Nick goes the extra mile to win Sheeni’s attention. He steals a car, crashes it, and burns down half of Berkeley. But you can’t argue with results – he gets the girl, along with a warrant for his arrest. The challenge, with his newly tarnished reputation, is keeping her, over the strenuous objections of her parents.

Youth in Revolt, Arteta’s long-gestating adaptation of C. D. Payne’s popular novel, was a celebrated selection at last September’s Toronto Film Festival that was bumped from a scheduled October release until now. Happily, the good-natured absurdity it depicts has no expiration date.

Nick’s bad-boy antics are half-hearted at best – he’s a sweet kid who desperately wants to project an aura of danger – but his commitment to Sheeni is unwavering. He’s the genuine article, a 16-year-old in love (Cera, now 21, doesn’t quite look the part but plays it well) and working up the nerve to pop the question, pending the outcome of his inevitable prosecution.

Gustin Nash’s screenplay focuses more on Payne’s thoughtful characterizations and less on Nick’s sex-obsessed inner monologues, and Youth in Revolt is better for it. The adolescents Nash imagines are too precocious for their own good, as reflected in dialogue that seems, at times, sophisticated beyond their years, but that’s part of the joke. Cera and impressive newcomer Doubleday sell it well.
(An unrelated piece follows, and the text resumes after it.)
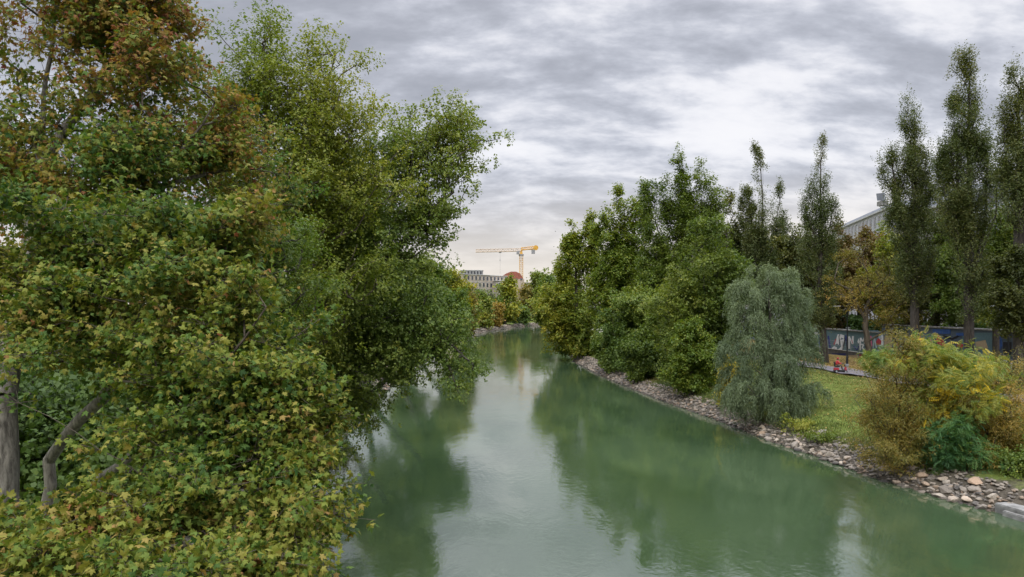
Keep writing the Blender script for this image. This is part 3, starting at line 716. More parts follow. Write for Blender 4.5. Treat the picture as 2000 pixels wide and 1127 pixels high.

They are joined by Justin Long, ideally cast as Sheeni’s laughably dope-addled brother; Jean Smart (TV’s Designing Women) as Nick’s codependent mom, for whom life is a boozy succession of loser boyfriends; and Ray Liotta, as a reasonable facsimile of the sadistic cop he played in last year’s Observe and Report. Arteta (The Good Girl) parlays their strong performances into a smart, likable comedy that breaks no new ground but earns its laughs.